Na Assembleia Legislativa do Estado de São Paulo (Alesp), foi proposto o
Projeto de Lei nº 7, em 2024, para atualizar a lei que rege a cobrança do ITCMD.
Ele institui expressamente a cobrança quando os atos de transferência tiverem
relação com o exterior. Porém, conforme a última movimentação, o PL está na
Comissão de Finanças, Orçamento e Planejamento, desde março do ano
passado.
Um caso muito parecido ao da consulta já chegou ao Supremo para análise
pelos ministros. Nesse caso, os contribuintes questionavam a cobrança de
ITCMD sobre a doação de cotas de empresa localizada no exterior por doador
que mora no Brasil. O argumento desses contribuintes era a necessidade de lei
complementar federal para incidência do imposto e a invalidade da lei estadual.
Segundo o ministro do STF Kassio Nunes Marques, no entanto, a lei
complementar é necessária apenas quando o doador morar no exterior, ou o
inventário for processado em outro país. “Sendo os doadores residentes no
Brasil poderá o Estado de São Paulo exercer plenamente a sua competência,
para instituir o ITCMD sobre os ativos financeiros recebidos pelos recorrentes
em doação”, afirma o ministro na decisão de dezembro de 2024 (RE 1524457).

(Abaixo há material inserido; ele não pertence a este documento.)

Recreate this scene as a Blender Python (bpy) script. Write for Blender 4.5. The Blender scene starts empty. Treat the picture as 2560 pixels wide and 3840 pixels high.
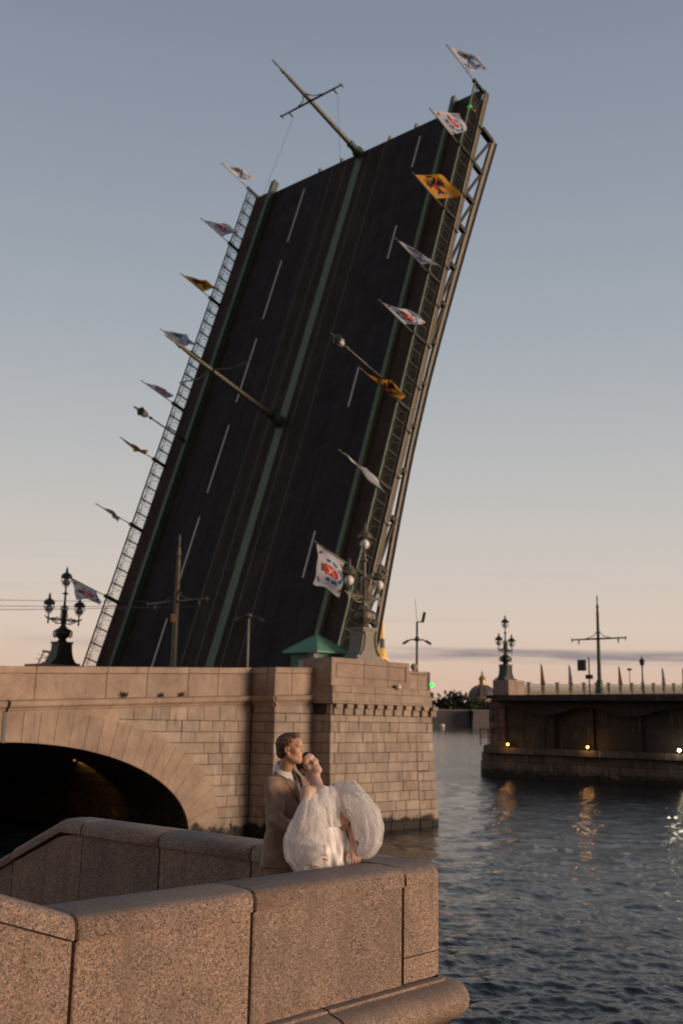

Eduardo Diamantino, fundador do Diamantino Advogados Associados,
lembra que o próprio Supremo já havia decidido, no julgamento do Tema nº
110, no ano de 2008, que uma lei declarada inconstitucional não pode voltar a
valer automaticamente. “A Solução de Consulta nº 30.969, de 2024, está longe
de ter colocado um ponto final nas discussões sobre o tema, que ganharam
nova roupagem após a Emenda Constitucional 132”, resume o especialista.
Além disso, há tributaristas que entendem que a doação de bens no exterior
constituiria apenas o adiantamento da transferência por ocasião da sucessão por
morte. "A operação está só antecipando a transmissão dos bens antes que
ocorra o falecimento do detentor, sem alterar a natureza do que está sendo
transferido”, afirma Camila Tapias, sócia fundadora do Utumi Advogados.
“Seria totalmente plausível a aplicação do decidido no Tema 825 para o caso
julgado por Nunes Marques”, conclui ela.